Task to complete: Quote the material below exactly as written, from the first line to the line that holds "glasses=True, shoes=SHOEK, belly=.05)", endpoints included.

Records to use:
##########

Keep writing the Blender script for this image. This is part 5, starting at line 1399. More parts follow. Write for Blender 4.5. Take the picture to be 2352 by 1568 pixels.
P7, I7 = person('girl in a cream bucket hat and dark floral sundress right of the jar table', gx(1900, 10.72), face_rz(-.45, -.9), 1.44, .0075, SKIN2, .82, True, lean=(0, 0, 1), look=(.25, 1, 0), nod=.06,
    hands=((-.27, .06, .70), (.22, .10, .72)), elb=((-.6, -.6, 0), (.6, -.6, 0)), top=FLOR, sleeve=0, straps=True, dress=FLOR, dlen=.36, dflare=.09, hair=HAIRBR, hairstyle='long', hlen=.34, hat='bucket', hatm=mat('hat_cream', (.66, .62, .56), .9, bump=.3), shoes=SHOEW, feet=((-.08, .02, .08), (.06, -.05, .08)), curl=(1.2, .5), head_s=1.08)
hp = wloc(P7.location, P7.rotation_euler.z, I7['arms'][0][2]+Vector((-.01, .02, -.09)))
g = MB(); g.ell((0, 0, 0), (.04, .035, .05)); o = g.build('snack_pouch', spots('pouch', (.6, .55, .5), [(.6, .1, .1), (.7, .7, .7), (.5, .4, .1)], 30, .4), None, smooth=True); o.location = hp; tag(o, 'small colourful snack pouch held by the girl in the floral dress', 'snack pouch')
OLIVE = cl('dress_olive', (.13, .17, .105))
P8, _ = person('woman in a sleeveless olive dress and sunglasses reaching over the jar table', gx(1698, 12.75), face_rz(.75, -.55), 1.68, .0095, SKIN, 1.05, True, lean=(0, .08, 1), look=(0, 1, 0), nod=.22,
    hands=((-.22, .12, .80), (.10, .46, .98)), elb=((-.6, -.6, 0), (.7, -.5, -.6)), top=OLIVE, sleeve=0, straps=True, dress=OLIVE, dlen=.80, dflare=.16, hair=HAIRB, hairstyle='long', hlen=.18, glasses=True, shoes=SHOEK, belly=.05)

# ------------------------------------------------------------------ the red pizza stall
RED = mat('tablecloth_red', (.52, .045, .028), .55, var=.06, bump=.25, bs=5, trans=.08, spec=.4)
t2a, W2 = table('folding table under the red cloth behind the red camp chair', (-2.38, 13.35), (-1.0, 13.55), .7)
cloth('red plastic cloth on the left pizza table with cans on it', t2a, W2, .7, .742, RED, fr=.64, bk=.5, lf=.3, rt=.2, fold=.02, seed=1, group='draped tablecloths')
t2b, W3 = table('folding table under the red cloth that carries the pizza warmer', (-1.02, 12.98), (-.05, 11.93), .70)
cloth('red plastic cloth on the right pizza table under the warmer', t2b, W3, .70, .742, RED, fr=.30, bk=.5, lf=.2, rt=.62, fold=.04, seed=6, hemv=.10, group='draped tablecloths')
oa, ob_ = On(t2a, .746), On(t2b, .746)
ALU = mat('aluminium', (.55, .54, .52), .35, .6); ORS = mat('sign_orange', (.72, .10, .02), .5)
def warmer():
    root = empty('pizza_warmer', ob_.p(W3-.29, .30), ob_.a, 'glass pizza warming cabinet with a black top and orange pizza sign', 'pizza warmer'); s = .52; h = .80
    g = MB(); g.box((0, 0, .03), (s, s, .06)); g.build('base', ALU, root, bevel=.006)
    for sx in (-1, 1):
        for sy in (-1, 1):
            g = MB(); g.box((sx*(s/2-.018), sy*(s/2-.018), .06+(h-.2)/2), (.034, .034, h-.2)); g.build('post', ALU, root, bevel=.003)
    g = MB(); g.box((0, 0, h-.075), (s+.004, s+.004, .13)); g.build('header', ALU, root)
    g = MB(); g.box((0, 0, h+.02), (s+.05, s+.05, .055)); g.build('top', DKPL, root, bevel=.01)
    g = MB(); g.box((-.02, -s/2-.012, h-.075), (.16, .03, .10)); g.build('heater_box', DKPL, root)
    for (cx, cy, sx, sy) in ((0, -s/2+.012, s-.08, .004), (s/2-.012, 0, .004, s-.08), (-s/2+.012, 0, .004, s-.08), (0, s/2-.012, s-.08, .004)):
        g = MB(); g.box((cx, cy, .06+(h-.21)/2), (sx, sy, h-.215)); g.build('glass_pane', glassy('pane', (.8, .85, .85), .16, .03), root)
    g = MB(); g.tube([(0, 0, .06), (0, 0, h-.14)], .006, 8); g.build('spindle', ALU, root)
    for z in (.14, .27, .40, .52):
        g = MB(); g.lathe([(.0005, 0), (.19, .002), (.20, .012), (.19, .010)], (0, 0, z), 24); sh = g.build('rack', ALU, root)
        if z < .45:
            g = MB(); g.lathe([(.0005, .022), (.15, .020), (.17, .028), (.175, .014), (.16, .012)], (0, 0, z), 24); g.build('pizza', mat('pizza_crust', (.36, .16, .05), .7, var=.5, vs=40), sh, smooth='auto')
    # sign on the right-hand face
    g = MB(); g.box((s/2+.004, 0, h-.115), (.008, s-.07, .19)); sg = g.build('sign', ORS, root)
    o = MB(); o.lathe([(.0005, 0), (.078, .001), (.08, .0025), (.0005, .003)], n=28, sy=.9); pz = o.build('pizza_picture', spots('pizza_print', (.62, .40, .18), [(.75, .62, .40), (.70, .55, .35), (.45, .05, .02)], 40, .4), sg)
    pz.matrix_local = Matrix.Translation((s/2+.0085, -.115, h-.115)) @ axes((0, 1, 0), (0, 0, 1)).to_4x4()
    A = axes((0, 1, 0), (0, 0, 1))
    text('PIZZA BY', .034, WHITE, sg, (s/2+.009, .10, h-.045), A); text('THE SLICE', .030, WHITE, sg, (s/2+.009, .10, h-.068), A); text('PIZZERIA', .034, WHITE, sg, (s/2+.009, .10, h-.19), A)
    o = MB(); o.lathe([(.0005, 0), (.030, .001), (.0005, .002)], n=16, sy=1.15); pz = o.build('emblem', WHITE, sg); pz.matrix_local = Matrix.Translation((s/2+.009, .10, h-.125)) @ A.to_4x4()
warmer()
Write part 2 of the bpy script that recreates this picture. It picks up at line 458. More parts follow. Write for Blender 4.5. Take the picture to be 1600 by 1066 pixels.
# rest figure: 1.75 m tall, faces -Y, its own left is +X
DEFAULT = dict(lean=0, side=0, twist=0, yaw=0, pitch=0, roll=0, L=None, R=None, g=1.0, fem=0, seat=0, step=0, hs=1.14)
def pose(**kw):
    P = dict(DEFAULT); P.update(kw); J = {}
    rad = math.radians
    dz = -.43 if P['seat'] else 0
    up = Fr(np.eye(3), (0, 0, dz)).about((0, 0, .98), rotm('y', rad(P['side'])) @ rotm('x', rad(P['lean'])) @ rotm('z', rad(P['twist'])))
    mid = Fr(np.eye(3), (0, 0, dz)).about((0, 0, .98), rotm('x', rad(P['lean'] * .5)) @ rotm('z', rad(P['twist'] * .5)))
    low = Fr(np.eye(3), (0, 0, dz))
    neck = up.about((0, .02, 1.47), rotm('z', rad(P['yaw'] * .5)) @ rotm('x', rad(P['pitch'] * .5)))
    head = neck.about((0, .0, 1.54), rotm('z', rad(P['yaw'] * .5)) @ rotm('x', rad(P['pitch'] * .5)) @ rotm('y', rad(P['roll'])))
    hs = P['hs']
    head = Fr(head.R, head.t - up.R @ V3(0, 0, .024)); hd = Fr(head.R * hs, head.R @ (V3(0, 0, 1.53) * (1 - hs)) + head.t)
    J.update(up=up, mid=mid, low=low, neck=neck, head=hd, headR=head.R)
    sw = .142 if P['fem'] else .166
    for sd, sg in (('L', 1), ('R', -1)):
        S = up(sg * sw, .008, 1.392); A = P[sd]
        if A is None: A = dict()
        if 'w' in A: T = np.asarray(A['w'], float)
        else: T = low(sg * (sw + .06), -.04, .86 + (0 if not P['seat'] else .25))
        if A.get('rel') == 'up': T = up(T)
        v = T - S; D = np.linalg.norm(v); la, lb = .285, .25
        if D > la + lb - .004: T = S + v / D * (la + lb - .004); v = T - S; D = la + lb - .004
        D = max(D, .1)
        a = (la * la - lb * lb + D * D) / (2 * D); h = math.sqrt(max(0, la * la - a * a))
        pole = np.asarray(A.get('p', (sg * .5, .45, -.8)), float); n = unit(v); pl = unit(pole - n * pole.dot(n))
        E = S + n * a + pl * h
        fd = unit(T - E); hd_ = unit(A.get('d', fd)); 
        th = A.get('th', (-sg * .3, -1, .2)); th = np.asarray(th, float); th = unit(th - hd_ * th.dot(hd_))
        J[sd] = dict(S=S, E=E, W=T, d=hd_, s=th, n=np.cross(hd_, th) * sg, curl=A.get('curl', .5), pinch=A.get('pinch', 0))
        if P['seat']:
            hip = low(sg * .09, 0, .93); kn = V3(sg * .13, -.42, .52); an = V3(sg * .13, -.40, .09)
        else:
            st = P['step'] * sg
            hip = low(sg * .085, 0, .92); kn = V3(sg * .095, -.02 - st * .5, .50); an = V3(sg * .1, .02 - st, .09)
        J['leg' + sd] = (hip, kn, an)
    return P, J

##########

Reply:
Keep writing the Blender script for this image. This is part 5, starting at line 1399. More parts follow. Write for Blender 4.5. Take the picture to be 2352 by 1568 pixels.
P7, I7 = person('girl in a cream bucket hat and dark floral sundress right of the jar table', gx(1900, 10.72), face_rz(-.45, -.9), 1.44, .0075, SKIN2, .82, True, lean=(0, 0, 1), look=(.25, 1, 0), nod=.06,
    hands=((-.27, .06, .70), (.22, .10, .72)), elb=((-.6, -.6, 0), (.6, -.6, 0)), top=FLOR, sleeve=0, straps=True, dress=FLOR, dlen=.36, dflare=.09, hair=HAIRBR, hairstyle='long', hlen=.34, hat='bucket', hatm=mat('hat_cream', (.66, .62, .56), .9, bump=.3), shoes=SHOEW, feet=((-.08, .02, .08), (.06, -.05, .08)), curl=(1.2, .5), head_s=1.08)
hp = wloc(P7.location, P7.rotation_euler.z, I7['arms'][0][2]+Vector((-.01, .02, -.09)))
g = MB(); g.ell((0, 0, 0), (.04, .035, .05)); o = g.build('snack_pouch', spots('pouch', (.6, .55, .5), [(.6, .1, .1), (.7, .7, .7), (.5, .4, .1)], 30, .4), None, smooth=True); o.location = hp; tag(o, 'small colourful snack pouch held by the girl in the floral dress', 'snack pouch')
OLIVE = cl('dress_olive', (.13, .17, .105))
P8, _ = person('woman in a sleeveless olive dress and sunglasses reaching over the jar table', gx(1698, 12.75), face_rz(.75, -.55), 1.68, .0095, SKIN, 1.05, True, lean=(0, .08, 1), look=(0, 1, 0), nod=.22,
    hands=((-.22, .12, .80), (.10, .46, .98)), elb=((-.6, -.6, 0), (.7, -.5, -.6)), top=OLIVE, sleeve=0, straps=True, dress=OLIVE, dlen=.80, dflare=.16, hair=HAIRB, hairstyle='long', hlen=.18, glasses=True, shoes=SHOEK, belly=.05)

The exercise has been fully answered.